A 8.400 kilómetros de distancia, en Islandia, cocineros como Thrainn Freyr Vigfusson, cuecen a vapor su tradicional pan de centeno en las fuentes termales y géiseres del entorno. Solo hace falta protegerlo bien de la humedad y que transcurran 24 horas para que esté listo. Para los islandeses no hay comida sin pan, en su caso de intenso sabor, pero muy tierno y suave por el tipo de cocción y el cereal que utilizan, equilibrado donde los haya, casi siempre acompañado por la también mantequilla que llaman skyr, una especie de yogur con bajo nivel de grasa y mucha proteína, de regusto agrio y sabor curado.
Culturas tan distintas se adaptan de forma similar a los ecosistemas complejos en los que les ha tocado vivir, donde la naturaleza recuerda cada muy poco que está muy viva y que es el interior de la tierra quien condiciona realmente nuestra existencia. Los dioses quizás no habiten solo en el cielo. Algunos, sin duda, lo hacen en el corazón ardiente de nuestro planeta.
Cada volcán de la tierra tiene su propio ecosistema, hasta el punto que el 40% de las especies que se logran implantar a su alrededor son de naturaleza endémica, caso de Canarias, y en algunos casos extremos hasta el 80%. La composición de la lava que emerge de las entrañas es diferente en cada caso, así que las plantas y los vinos nacen en estos territorios también lo son.
El master sommelier canadiense John Szabo, uno de los mayores expertos del mundo, explica con argumentos geológicos por qué estos vinos son inigualables. Casi todos ellos son ácidos, poco afrutados y con un sabor salino debido a la gran concentración de minerales que se dan en los suelos volcánicos. También suelen ser secos y muy sápidos debido a la poca retención de agua de lo suelos, de modo que las viñas se pasan la vida sufriendo estrés hídrico, buscando alimento a través de complejos sistemas radiculares. Si además hablamos de lugares con baja pluviometría, como es el caso de las islas afortunadas, este factor se dispara. El potencial de crecimiento de la singularidad y del valor de estos vinos es enorme, como ratifica el sumiller y experto Ferran Centelles.
Diferentes suelos
Los vinos de Madeira, volcánicos donde los haya, ya eran famosísimos en los siglos XVII y XVIII. Viajaban y mejoraban con la navegación de ida y vuelta hasta América, con la exposición a los cambios de temperatura, al fuerte calor, y al movimiento del barco. A los ‘vinos da roda’, como se les llamaba, les pasaba como a las personas. Mejoraban cuando cuando conocían mundo. Ahora se calientan artificialmente para conseguir el mismo efecto del viaje, «estufagem», lo llaman, pero resurgen como tesoros del pasado con su capacidad de conquistar el tiempo.

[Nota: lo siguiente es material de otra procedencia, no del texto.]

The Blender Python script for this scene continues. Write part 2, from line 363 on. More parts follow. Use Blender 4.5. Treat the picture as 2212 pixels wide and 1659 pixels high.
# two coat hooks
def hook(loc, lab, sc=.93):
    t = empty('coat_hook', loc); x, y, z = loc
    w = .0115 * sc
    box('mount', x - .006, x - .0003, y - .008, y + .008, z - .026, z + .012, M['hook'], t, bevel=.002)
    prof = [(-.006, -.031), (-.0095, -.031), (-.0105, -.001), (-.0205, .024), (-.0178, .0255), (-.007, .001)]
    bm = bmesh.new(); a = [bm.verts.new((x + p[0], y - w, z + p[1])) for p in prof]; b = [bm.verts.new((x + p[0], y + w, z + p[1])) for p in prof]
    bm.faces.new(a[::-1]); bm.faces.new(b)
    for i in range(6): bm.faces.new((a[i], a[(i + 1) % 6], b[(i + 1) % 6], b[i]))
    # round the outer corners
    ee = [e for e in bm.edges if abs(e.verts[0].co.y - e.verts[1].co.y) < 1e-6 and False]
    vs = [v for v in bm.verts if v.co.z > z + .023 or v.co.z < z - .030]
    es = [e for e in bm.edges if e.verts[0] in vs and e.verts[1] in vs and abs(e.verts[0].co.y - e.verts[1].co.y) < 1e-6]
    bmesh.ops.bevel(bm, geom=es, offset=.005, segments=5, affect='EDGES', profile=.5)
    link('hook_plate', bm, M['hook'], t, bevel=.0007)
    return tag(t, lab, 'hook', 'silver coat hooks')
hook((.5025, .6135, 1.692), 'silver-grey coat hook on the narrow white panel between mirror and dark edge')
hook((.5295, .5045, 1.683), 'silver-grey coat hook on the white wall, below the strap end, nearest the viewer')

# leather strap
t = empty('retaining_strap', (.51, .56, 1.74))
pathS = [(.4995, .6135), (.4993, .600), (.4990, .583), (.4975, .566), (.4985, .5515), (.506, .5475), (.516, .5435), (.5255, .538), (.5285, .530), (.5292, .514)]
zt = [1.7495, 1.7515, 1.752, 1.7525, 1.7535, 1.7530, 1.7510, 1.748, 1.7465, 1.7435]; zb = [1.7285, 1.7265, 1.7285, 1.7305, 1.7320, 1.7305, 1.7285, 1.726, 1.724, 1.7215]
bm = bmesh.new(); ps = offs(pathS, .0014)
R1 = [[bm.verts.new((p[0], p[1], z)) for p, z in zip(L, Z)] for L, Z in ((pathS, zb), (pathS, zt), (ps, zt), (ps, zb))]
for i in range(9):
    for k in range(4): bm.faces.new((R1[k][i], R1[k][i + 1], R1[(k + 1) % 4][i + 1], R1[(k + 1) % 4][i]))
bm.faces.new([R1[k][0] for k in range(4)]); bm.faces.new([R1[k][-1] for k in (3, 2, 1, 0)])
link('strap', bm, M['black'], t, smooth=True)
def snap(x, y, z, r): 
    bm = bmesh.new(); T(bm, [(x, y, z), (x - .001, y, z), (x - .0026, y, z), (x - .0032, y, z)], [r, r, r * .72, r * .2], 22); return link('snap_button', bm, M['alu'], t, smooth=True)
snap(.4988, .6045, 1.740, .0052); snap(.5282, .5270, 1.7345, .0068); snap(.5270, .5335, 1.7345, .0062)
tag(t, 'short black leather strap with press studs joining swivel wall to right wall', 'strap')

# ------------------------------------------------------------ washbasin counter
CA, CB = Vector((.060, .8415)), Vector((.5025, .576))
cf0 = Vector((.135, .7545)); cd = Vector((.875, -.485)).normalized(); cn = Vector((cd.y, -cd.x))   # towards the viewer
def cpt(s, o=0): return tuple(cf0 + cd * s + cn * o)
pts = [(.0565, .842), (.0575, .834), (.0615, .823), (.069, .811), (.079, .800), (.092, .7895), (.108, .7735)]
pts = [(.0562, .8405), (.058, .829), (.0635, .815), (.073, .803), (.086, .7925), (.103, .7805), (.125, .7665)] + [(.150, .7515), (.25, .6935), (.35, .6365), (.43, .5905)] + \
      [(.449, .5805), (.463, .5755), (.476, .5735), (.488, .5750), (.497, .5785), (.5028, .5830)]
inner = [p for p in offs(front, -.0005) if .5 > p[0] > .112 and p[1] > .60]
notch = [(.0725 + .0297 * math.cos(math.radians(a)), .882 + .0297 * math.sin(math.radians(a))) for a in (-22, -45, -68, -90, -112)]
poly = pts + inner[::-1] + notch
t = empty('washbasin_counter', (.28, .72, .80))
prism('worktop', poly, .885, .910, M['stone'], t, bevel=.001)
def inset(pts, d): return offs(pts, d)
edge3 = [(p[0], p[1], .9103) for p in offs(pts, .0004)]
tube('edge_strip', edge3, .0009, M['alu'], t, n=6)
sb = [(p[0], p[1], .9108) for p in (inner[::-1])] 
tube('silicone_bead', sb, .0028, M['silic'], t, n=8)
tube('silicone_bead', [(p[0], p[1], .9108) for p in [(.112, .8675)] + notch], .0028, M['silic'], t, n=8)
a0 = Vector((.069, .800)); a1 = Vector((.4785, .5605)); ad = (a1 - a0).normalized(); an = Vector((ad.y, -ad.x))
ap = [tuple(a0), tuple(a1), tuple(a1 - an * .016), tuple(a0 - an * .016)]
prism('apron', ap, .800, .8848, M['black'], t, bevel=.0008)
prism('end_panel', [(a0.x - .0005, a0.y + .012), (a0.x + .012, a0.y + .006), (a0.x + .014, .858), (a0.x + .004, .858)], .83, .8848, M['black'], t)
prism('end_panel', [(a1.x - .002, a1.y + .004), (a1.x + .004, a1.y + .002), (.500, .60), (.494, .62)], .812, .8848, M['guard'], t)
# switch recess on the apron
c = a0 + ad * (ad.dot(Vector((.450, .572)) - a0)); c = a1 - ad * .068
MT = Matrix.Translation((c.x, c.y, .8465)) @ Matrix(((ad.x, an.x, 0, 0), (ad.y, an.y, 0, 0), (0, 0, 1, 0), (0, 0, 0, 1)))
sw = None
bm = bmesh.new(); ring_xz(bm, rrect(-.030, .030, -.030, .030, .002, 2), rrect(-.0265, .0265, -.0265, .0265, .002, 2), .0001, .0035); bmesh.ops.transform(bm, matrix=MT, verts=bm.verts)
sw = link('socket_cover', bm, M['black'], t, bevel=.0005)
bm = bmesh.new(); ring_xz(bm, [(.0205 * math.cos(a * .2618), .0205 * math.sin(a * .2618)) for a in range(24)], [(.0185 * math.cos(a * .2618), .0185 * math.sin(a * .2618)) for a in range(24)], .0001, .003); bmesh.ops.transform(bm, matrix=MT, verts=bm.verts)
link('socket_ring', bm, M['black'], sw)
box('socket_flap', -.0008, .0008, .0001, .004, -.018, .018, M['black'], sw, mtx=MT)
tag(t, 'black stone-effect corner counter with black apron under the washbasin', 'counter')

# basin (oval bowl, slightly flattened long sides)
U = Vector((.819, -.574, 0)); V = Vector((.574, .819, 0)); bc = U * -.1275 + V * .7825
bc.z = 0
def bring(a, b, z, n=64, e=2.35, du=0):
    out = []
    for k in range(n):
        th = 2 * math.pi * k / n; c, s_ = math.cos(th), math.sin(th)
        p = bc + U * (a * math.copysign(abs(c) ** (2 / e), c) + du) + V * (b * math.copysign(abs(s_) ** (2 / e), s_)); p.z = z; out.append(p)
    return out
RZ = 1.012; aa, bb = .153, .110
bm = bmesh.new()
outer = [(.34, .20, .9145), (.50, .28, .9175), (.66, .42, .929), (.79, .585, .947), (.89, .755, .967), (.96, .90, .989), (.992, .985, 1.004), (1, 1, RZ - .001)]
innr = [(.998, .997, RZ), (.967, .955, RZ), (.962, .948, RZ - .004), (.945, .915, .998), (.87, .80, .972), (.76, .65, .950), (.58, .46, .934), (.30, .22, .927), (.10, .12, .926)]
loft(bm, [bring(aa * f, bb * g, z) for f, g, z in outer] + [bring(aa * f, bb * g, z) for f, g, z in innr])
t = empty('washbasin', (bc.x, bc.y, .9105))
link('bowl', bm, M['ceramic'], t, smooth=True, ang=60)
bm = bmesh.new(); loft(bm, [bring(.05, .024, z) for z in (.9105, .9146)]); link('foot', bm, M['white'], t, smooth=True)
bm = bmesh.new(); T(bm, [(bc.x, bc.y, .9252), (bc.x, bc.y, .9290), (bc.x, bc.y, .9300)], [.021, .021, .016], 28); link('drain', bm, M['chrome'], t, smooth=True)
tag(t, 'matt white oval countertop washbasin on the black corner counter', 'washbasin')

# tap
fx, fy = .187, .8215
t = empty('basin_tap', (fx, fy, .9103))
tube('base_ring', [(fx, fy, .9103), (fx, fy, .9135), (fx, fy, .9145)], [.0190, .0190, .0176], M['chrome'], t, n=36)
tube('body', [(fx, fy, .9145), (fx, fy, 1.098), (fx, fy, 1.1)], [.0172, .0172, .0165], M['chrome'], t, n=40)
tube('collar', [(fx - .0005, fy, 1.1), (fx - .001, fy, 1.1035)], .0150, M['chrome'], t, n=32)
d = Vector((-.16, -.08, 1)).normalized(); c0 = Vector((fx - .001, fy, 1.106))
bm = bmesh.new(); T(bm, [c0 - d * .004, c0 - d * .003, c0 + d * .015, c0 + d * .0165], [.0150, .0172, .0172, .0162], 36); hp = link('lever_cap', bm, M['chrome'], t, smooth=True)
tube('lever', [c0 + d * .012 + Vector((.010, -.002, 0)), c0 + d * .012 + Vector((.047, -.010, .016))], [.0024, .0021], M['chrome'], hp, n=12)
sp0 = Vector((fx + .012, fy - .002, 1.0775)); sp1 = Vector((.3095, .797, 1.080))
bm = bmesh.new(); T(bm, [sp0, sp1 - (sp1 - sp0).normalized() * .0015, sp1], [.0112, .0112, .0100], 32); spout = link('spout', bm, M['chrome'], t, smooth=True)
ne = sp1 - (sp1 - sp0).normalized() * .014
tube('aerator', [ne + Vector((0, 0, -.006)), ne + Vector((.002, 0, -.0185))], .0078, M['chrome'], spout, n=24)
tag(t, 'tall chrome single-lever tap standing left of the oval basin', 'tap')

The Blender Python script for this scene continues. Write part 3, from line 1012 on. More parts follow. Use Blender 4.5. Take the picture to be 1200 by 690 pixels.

En la madeirense isla de Funchal en la que nació, el chef Jose Diogo Costa regenta el restaurante William del primer gran hotel que se construyó, el Reid’s Palace Belmond. Costa se parece a los viejos vinos de Madeira porque ha recorrido y vivido el mundo antes de regresar a su casa. Aquí, a diferencia de Lanzarote, los suelos son fértiles, hay agua abundante y paisajes de un verde insolente. Crecen los mangos, las papayas y hasta la caña de azúcar y el Atlántico es tan o más generoso que la tierra.
Los profundos fondos sobre los que se elevaron estas islas hace cinco millones de años guardan increíbles ejemplares de morenas, túnidos, chernes, peces espada y merluzas, entre otros muchos. José Diogo se empeña en explorar la despensa a través del conocimiento acumulado durante siglos por los lugareños y así recuperar técnicas y recetas que, de otro modo, caerían en el olvido.
Estos pequeños relatos conectados como las cuentas de un collar se sujetan prendidos de un imaginario hilo de lava que recorre el mundo entero a través de las costuras de su corteza, eso que los científicos llaman las placas tectónicas. Son cinco, pero podrían ser docenas más, historias de personas y de territorios que viven íntimamente unidos, influyéndose y modificándose mutuamente. Relatos inspiradores que vamos conociendo gracias a ese encuentro llamado Worldcanic que se celebra en Lanzarote, el de una comunidad singular dispersa por el mundo: los ‘homo sapiens vulcanensis’, las gentes del volcán.